• Exercise brief
Copy exactly the lines from the beginning of the data down to and including the line holding "S.camera = cam", without any pictures.
▬▬▬▬▬▬
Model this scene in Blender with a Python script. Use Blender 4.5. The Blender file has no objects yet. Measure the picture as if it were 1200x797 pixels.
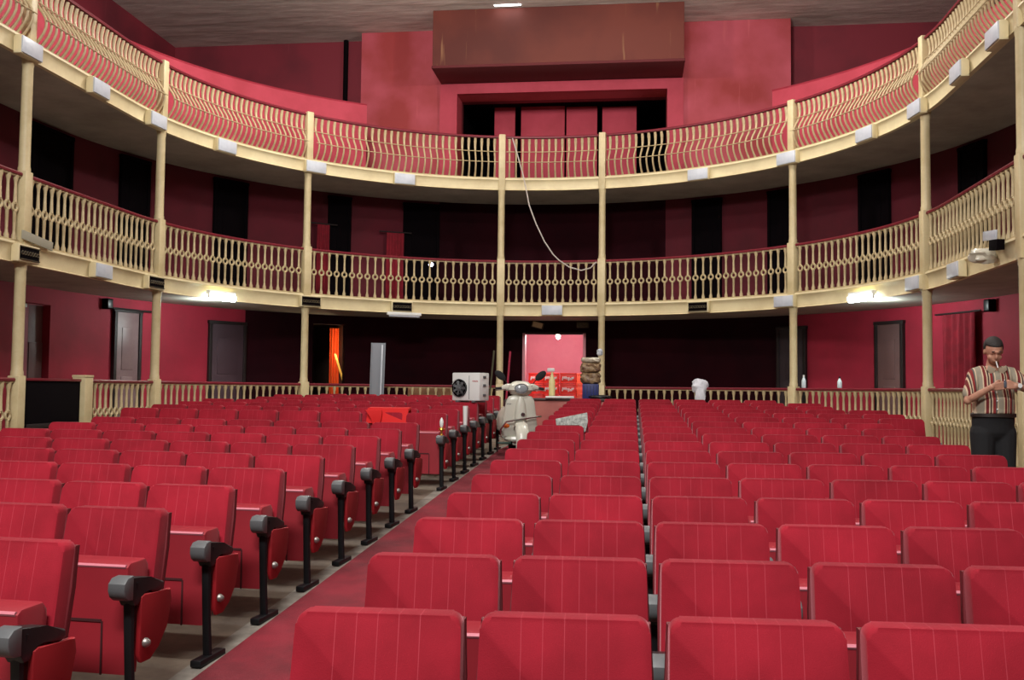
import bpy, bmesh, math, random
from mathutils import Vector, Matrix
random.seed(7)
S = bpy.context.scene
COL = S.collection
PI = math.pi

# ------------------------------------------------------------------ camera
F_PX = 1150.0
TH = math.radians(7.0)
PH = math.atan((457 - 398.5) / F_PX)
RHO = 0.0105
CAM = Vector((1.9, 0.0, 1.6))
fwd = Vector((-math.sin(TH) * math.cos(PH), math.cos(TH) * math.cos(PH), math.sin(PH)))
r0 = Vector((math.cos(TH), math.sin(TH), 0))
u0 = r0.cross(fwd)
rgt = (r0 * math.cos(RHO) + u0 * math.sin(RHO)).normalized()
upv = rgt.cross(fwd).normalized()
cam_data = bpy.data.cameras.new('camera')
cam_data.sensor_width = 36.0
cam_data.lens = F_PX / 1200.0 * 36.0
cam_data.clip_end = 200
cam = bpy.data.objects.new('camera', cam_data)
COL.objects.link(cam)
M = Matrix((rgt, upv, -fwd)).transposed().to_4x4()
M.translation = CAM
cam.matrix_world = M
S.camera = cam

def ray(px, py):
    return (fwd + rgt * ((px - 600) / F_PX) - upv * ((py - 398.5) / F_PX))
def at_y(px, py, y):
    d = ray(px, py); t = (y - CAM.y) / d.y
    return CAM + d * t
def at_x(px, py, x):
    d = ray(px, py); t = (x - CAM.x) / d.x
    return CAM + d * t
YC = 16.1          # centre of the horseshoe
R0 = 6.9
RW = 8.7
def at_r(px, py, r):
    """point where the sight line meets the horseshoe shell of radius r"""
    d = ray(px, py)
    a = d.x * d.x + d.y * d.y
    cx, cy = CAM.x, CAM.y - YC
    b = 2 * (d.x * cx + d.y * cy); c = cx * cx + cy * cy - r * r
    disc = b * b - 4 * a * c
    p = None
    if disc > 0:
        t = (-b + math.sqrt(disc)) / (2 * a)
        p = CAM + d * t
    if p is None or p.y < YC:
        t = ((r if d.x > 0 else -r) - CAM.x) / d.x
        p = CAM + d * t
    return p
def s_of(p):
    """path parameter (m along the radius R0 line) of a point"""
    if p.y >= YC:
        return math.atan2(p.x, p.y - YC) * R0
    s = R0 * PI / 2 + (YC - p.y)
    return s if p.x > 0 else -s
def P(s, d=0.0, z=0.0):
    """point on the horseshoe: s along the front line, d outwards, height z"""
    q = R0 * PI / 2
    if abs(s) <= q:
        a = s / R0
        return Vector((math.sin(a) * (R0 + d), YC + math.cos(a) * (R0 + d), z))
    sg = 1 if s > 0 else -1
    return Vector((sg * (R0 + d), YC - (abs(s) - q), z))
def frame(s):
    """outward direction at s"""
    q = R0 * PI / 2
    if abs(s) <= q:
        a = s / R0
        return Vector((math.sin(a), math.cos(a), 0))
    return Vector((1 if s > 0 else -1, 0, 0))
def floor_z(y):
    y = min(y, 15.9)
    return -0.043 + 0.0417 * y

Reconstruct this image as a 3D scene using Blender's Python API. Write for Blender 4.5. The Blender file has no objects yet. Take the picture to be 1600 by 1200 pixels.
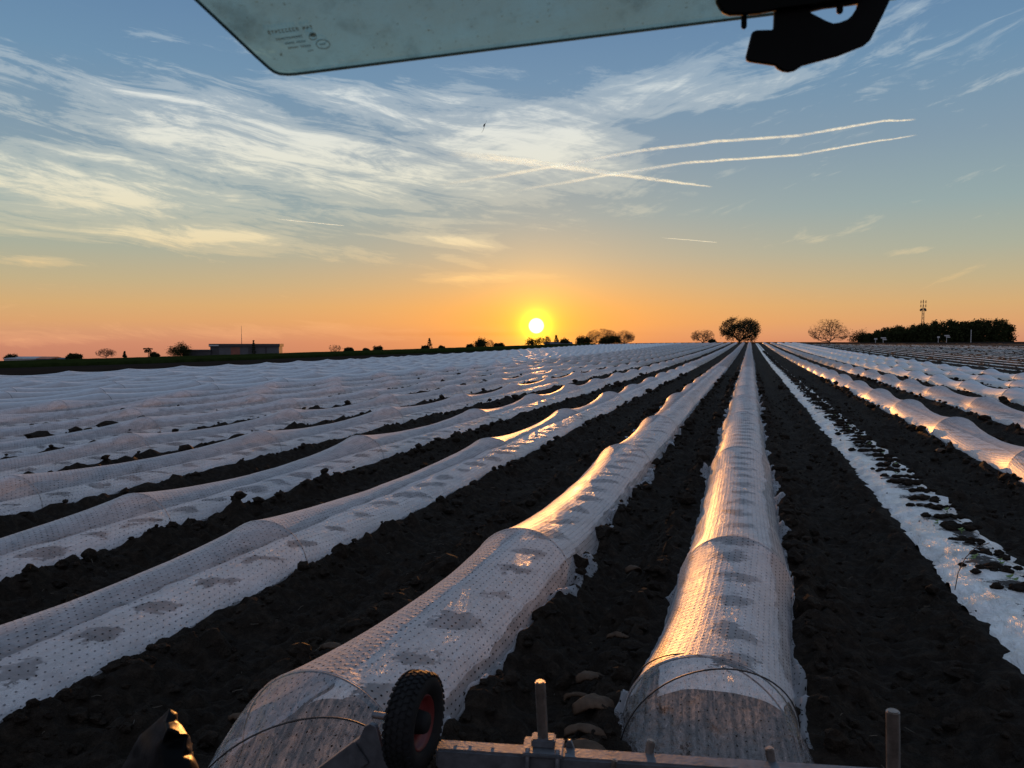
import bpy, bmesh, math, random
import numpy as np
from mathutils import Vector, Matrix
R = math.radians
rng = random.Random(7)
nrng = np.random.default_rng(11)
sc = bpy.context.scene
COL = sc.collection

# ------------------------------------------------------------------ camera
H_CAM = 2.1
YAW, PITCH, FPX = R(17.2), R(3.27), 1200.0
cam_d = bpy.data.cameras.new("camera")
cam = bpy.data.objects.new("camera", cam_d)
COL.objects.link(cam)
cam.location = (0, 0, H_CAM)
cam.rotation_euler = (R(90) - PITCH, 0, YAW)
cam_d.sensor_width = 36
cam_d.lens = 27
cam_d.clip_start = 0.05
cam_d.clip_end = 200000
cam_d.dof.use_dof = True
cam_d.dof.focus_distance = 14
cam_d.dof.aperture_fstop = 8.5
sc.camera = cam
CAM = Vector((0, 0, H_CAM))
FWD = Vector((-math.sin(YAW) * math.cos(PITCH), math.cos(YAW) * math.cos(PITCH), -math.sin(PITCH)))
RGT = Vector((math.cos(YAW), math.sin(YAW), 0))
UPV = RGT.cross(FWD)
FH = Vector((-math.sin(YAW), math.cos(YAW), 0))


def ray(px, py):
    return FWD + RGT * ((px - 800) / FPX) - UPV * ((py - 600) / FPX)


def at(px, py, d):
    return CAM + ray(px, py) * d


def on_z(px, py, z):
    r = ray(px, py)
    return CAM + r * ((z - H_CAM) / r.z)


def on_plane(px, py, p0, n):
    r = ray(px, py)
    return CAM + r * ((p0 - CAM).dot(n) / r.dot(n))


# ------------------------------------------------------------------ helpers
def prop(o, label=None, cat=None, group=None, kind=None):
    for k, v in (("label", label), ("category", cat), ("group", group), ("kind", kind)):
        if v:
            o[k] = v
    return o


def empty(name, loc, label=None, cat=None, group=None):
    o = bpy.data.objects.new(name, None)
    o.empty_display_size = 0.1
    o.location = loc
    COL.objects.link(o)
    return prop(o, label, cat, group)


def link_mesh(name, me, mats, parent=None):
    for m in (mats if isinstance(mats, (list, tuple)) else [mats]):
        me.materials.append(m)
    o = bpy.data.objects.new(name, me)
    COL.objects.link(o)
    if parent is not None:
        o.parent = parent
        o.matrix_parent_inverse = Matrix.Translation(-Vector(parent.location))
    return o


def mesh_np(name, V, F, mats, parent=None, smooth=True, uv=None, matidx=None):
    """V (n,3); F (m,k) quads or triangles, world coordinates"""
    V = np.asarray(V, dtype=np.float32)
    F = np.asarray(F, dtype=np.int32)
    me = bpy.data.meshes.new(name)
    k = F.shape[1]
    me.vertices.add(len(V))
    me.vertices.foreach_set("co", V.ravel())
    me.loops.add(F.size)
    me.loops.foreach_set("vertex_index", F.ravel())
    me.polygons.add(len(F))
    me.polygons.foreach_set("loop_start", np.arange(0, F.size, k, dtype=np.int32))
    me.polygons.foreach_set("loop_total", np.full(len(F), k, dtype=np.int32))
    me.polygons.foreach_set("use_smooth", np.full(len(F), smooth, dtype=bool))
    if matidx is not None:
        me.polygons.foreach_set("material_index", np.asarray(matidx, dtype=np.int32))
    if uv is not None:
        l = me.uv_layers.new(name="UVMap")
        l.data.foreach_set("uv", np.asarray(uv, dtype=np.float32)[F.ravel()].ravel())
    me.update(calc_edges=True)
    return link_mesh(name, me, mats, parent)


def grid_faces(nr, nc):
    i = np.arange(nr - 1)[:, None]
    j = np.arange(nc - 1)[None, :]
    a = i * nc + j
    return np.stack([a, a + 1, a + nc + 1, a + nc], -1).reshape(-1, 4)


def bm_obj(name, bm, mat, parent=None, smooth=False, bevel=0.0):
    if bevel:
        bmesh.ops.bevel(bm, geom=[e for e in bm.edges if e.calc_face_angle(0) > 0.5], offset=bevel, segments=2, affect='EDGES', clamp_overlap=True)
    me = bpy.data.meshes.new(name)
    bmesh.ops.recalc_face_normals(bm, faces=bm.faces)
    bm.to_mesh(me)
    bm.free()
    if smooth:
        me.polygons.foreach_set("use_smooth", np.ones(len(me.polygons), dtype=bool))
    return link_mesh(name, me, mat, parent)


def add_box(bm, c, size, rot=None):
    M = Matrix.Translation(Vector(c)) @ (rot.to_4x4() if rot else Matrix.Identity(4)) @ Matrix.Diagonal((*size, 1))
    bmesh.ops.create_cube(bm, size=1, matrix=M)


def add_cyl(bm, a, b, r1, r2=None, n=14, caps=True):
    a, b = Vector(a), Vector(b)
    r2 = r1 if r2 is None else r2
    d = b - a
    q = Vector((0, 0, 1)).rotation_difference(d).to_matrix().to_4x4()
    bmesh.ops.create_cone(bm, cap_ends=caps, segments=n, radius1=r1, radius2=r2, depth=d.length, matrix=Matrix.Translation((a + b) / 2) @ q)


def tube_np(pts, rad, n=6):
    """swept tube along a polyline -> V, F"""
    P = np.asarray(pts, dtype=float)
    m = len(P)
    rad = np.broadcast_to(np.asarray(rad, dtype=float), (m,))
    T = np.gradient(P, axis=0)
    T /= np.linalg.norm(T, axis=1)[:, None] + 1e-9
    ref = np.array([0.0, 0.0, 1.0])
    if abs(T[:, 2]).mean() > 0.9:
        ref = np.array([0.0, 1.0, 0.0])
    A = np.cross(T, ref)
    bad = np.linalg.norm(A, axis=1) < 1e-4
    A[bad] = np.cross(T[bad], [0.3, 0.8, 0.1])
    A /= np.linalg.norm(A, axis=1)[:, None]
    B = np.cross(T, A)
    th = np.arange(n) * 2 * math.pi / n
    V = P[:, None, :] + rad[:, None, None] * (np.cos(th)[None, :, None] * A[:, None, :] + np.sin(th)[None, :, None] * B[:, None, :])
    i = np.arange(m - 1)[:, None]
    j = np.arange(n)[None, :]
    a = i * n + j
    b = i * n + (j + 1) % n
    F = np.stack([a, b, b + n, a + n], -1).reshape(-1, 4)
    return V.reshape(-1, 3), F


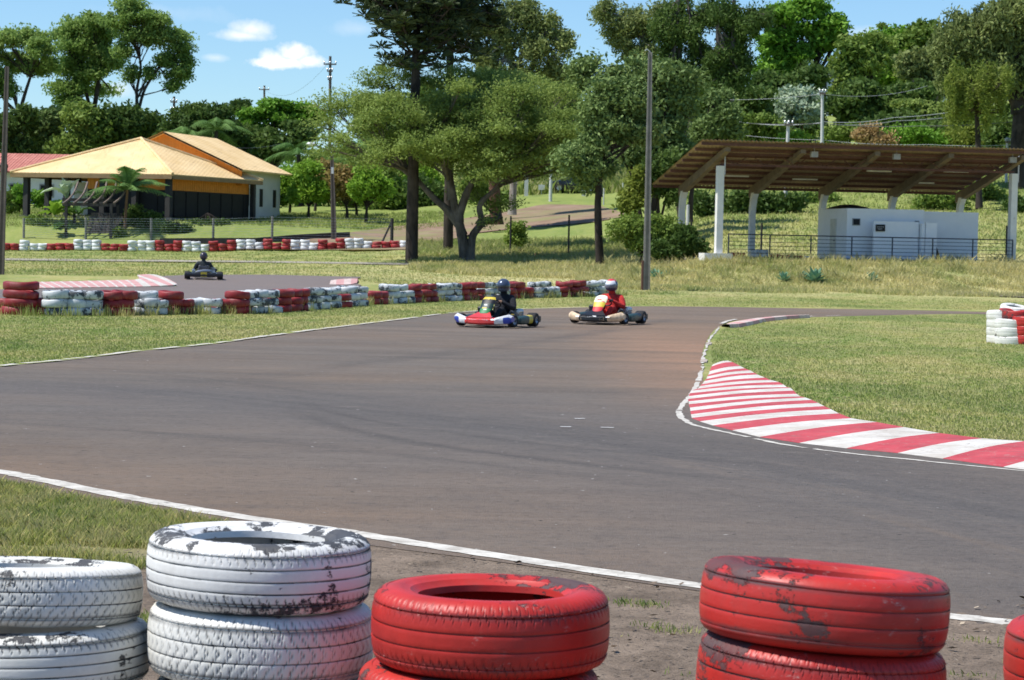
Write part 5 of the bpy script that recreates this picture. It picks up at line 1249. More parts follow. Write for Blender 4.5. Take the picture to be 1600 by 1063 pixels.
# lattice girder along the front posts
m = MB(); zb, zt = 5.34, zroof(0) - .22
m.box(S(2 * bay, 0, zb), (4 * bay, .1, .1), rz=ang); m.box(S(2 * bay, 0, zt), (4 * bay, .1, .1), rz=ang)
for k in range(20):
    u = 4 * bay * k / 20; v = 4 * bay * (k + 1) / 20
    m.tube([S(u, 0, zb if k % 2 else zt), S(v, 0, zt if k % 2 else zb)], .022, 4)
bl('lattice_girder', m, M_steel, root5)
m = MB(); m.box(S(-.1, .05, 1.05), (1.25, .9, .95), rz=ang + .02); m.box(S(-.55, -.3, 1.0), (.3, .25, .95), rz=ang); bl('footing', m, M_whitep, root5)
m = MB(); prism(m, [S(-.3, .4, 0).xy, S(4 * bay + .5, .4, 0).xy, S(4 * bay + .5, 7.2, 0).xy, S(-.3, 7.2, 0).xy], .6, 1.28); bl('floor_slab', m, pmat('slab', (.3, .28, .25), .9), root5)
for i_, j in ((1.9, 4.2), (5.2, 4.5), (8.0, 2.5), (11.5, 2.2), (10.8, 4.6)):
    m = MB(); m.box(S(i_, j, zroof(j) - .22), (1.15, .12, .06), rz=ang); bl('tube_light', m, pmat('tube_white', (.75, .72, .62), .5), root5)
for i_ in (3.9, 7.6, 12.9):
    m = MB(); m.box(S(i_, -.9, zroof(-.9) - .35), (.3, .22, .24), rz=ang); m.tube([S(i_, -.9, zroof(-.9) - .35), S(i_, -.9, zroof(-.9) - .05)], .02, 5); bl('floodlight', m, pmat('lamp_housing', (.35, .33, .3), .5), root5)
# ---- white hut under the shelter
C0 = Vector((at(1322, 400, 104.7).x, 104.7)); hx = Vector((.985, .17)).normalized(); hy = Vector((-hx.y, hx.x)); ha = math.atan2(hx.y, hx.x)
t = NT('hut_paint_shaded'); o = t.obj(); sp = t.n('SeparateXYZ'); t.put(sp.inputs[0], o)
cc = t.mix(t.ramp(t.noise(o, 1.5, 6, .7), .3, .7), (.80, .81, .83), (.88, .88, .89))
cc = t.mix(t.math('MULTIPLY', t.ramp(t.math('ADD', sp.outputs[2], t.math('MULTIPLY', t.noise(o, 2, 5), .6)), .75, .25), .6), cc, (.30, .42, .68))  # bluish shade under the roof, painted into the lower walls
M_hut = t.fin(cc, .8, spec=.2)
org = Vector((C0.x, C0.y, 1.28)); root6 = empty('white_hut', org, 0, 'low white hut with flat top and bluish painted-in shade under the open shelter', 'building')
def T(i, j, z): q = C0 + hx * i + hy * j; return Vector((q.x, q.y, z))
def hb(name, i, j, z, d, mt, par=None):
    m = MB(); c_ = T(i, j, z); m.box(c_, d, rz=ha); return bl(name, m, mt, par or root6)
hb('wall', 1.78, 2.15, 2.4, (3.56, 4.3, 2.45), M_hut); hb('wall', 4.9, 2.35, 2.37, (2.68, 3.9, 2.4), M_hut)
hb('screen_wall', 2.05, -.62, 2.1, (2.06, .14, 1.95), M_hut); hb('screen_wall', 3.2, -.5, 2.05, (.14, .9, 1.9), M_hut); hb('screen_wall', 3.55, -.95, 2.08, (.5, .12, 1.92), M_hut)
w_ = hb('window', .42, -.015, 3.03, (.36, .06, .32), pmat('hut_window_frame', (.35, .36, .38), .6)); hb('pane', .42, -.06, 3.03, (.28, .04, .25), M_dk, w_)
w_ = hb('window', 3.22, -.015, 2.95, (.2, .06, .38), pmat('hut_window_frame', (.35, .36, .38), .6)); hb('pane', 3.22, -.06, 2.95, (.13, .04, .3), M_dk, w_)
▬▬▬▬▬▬
• Final answer
Model this scene in Blender with a Python script. Use Blender 4.5. The Blender file has no objects yet. Measure the picture as if it were 1200x797 pixels.
import bpy, bmesh, math, random
from mathutils import Vector, Matrix
random.seed(7)
S = bpy.context.scene
COL = S.collection
PI = math.pi

# ------------------------------------------------------------------ camera
F_PX = 1150.0
TH = math.radians(7.0)
PH = math.atan((457 - 398.5) / F_PX)
RHO = 0.0105
CAM = Vector((1.9, 0.0, 1.6))
fwd = Vector((-math.sin(TH) * math.cos(PH), math.cos(TH) * math.cos(PH), math.sin(PH)))
r0 = Vector((math.cos(TH), math.sin(TH), 0))
u0 = r0.cross(fwd)
rgt = (r0 * math.cos(RHO) + u0 * math.sin(RHO)).normalized()
upv = rgt.cross(fwd).normalized()
cam_data = bpy.data.cameras.new('camera')
cam_data.sensor_width = 36.0
cam_data.lens = F_PX / 1200.0 * 36.0
cam_data.clip_end = 200
cam = bpy.data.objects.new('camera', cam_data)
COL.objects.link(cam)
M = Matrix((rgt, upv, -fwd)).transposed().to_4x4()
M.translation = CAM
cam.matrix_world = M
S.camera = cam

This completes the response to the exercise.